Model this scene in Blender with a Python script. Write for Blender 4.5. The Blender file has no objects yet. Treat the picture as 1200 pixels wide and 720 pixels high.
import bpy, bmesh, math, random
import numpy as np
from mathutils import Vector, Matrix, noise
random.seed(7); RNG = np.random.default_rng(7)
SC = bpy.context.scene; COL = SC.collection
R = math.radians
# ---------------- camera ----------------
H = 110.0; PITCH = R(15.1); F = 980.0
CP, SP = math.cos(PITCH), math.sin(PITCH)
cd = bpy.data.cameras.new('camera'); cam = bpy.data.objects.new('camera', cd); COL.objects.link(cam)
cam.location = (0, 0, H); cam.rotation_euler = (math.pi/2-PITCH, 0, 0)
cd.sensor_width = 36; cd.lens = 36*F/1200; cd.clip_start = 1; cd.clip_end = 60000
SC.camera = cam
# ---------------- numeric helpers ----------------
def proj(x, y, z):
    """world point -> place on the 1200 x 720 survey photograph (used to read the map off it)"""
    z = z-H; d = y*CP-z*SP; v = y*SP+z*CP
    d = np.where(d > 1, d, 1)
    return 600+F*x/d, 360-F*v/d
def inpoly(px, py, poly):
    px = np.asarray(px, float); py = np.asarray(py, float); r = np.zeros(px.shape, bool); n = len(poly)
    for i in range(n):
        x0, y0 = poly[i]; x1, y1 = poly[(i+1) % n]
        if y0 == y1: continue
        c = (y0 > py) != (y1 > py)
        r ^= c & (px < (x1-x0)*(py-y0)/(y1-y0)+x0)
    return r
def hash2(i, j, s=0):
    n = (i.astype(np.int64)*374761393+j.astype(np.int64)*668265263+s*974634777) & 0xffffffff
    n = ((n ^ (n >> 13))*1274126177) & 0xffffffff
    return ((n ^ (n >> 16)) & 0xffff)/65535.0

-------

Every line that holds the string "scene" should be returned.

Model this scene in Blender with a Python script. Write for Blender 4.5. The Blender file has no objects yet. Treat the picture as 1200 pixels wide and 720 pixels high.
SC = bpy.context.scene; COL = SC.collection